As an Assembly analysis explained, a court in 2022 found that the California Department of Rehabilitation and Corrections continues, “to place individuals in solitary confinement, using dubious gang affiliations to deny them a fair opportunity for parole, and holding them in a restricted unit in the general population without adequate procedural safeguards.”
Given bureaucratic resistance, the Legislature is considering Assembly Bill 2632. It limits the use of “segregated confinement” to no more than 15 days in a row and no more than 45 days in a six-month period. It also bans solitary confinement for certain categories of prisoner — pregnant women, people with disabilities and very young and old inmates.
These are reasonable restrictions and apply to all incarceration facilities — including private immigration detention centers. Critics argue that the measure will increase incarceration costs and endanger other inmates and staff. The bill’s supporters dispute the cost data, but financial issues should always yield to human-rights concerns.

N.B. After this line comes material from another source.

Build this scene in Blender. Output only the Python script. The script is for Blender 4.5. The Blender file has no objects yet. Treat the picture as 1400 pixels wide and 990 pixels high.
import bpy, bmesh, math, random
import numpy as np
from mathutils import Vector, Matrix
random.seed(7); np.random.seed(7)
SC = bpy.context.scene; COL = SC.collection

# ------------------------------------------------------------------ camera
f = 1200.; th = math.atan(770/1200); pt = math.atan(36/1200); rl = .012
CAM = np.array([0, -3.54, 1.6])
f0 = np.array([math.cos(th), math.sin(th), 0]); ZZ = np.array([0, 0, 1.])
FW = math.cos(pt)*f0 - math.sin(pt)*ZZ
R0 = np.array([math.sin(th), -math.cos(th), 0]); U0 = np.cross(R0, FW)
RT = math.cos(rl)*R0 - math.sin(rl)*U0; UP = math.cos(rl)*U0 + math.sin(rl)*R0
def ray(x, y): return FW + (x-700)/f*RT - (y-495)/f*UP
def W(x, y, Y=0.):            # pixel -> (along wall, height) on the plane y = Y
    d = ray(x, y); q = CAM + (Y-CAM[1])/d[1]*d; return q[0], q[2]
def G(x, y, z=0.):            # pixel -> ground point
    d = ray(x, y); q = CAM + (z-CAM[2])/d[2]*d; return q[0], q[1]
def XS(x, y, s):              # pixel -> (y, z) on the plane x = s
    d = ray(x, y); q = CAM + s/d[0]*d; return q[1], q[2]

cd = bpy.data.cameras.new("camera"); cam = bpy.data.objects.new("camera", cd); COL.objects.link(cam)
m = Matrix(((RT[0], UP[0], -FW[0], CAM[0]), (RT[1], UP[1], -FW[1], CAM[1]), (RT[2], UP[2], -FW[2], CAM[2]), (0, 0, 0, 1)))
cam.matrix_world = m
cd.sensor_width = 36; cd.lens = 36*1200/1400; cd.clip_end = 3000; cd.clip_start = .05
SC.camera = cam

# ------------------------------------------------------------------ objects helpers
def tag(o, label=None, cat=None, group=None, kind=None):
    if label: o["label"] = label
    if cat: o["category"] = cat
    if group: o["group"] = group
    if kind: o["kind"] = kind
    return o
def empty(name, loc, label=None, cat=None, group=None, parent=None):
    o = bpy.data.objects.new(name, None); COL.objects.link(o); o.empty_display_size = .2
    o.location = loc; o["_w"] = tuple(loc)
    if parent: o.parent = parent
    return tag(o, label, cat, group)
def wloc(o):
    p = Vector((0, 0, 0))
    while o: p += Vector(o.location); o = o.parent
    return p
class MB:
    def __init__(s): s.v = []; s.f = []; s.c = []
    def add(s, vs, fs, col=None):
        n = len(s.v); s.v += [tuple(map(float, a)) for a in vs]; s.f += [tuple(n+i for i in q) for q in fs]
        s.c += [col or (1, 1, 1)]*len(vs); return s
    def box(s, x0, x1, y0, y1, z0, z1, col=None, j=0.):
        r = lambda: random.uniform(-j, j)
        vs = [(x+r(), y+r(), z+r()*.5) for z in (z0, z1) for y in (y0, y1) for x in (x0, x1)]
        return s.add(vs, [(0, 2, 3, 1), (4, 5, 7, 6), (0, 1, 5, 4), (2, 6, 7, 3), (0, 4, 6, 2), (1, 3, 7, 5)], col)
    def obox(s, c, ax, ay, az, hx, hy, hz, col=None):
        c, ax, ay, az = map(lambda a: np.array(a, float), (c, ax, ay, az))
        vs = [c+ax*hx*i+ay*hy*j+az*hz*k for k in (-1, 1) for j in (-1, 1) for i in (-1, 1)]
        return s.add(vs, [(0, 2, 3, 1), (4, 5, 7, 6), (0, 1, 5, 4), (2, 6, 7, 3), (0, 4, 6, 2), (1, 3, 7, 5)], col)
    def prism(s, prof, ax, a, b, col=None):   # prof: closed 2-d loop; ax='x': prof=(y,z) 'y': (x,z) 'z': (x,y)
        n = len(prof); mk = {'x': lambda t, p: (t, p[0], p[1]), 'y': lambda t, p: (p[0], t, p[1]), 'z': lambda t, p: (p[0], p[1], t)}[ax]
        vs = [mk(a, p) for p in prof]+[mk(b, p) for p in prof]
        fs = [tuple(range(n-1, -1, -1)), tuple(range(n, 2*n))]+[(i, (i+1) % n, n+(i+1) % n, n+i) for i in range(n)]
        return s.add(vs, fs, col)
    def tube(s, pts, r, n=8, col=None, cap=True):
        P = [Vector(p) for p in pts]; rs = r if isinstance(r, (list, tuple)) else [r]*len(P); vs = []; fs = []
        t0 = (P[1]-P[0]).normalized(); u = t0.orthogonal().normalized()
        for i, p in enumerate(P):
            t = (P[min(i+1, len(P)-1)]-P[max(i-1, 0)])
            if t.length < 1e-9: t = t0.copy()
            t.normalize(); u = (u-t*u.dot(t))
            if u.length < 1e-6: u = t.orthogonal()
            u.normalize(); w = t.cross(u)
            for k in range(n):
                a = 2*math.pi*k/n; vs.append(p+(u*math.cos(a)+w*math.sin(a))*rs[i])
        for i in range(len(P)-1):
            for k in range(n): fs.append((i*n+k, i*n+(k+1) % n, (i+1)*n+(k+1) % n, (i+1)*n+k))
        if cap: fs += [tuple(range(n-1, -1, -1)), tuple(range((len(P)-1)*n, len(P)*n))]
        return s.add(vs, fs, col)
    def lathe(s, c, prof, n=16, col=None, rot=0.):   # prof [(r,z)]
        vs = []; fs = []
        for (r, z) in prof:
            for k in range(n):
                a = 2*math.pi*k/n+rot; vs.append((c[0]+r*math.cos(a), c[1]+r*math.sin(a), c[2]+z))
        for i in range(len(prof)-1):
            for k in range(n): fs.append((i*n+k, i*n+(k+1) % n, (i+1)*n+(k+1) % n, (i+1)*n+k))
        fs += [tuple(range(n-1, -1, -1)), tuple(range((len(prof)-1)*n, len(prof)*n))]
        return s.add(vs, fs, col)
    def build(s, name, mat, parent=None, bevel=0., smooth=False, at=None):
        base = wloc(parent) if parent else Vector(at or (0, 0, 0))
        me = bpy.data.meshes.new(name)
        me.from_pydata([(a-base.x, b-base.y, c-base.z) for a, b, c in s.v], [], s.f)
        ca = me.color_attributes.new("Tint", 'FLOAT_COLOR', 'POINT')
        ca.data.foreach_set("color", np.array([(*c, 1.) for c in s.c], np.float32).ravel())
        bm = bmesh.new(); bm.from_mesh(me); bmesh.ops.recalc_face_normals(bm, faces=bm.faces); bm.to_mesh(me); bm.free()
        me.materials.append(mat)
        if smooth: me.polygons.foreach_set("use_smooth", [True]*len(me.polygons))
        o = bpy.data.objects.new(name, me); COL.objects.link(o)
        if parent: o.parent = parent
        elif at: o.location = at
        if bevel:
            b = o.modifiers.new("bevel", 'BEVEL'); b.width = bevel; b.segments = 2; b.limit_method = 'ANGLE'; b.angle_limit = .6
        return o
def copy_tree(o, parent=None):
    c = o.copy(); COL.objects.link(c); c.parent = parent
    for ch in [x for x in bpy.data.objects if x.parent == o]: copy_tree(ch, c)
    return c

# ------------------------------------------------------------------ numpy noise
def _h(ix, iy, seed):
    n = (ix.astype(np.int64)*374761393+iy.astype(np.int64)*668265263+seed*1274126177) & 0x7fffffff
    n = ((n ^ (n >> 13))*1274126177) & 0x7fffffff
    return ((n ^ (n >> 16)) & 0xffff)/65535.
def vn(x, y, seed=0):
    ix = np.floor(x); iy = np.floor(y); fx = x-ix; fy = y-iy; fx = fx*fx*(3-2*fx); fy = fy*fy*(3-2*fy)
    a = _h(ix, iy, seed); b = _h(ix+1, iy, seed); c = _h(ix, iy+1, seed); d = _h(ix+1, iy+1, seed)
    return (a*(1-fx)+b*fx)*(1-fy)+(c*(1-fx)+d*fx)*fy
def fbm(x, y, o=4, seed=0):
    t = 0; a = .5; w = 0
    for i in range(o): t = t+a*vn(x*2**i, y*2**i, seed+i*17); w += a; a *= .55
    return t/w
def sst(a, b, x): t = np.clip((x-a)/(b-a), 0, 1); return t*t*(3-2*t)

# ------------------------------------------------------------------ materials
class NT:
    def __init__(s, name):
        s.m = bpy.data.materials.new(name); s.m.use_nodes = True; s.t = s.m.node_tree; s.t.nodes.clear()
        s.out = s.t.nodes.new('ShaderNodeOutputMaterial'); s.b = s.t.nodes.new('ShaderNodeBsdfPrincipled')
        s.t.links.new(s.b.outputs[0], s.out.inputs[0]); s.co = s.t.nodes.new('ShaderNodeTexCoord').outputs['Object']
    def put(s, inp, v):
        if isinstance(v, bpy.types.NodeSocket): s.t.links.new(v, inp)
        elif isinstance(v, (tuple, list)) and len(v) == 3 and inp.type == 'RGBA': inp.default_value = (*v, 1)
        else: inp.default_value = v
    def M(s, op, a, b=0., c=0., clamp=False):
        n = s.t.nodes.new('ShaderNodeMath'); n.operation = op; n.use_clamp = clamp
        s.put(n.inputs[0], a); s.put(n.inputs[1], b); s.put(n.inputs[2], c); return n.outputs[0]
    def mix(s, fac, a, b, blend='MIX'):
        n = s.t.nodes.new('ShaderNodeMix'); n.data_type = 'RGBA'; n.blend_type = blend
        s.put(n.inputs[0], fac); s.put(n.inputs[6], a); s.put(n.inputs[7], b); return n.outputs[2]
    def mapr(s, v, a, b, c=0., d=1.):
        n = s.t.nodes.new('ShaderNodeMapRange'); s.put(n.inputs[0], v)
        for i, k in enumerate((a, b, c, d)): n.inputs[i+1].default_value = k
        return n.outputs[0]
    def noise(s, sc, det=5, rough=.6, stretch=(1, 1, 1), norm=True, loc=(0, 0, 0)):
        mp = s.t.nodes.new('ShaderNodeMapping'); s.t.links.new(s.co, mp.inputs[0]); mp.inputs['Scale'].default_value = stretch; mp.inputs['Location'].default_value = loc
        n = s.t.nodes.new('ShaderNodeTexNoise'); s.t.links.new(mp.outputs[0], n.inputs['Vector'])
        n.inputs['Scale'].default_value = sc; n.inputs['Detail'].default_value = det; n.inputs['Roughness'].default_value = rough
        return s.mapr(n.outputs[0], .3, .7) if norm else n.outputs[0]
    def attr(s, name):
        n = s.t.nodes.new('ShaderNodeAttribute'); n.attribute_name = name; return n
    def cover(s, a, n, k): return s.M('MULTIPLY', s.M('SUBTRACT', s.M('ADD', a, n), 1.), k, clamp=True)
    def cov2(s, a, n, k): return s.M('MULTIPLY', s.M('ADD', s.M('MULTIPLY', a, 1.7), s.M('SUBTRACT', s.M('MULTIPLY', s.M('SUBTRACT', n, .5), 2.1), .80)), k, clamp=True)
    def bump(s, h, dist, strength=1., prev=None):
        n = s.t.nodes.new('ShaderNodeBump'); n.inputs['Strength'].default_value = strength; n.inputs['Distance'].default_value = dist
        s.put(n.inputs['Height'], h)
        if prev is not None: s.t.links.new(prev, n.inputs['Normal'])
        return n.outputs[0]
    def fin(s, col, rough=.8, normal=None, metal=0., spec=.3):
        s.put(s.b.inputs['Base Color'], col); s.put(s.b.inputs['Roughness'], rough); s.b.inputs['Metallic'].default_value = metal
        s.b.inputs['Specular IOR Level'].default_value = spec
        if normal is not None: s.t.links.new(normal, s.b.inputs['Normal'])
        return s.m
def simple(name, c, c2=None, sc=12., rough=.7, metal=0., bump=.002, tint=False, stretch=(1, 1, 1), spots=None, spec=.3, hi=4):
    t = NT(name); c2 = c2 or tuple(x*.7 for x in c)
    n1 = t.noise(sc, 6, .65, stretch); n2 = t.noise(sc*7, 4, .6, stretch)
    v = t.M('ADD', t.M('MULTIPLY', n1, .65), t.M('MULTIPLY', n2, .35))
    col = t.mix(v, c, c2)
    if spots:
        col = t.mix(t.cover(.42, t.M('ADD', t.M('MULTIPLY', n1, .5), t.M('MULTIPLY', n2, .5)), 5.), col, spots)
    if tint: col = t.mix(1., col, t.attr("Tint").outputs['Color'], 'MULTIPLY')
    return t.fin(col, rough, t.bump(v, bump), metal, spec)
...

We disagree that placing some limits on extreme punishment decreases safety. Prison officials often relegate inmates to solitary confinement based not on dangers they pose, but on their alleged gang affiliations. Officials can place inmates who pose a threat in higher-security housing units — but ones where they received some human interaction.
At the time of the settlement, more than 500 inmates had been in solitary confinement at Pelican Bay for more than a decade. We suspect prison officials simply found it easier to warehouse inmates than come up with more humane solutions.
Fourteen other states have passed similar laws. California should follow suit. Many inmates have committed terrible crimes, but the justice system is designed to confine them, not subject them to cruel and unusual conditions.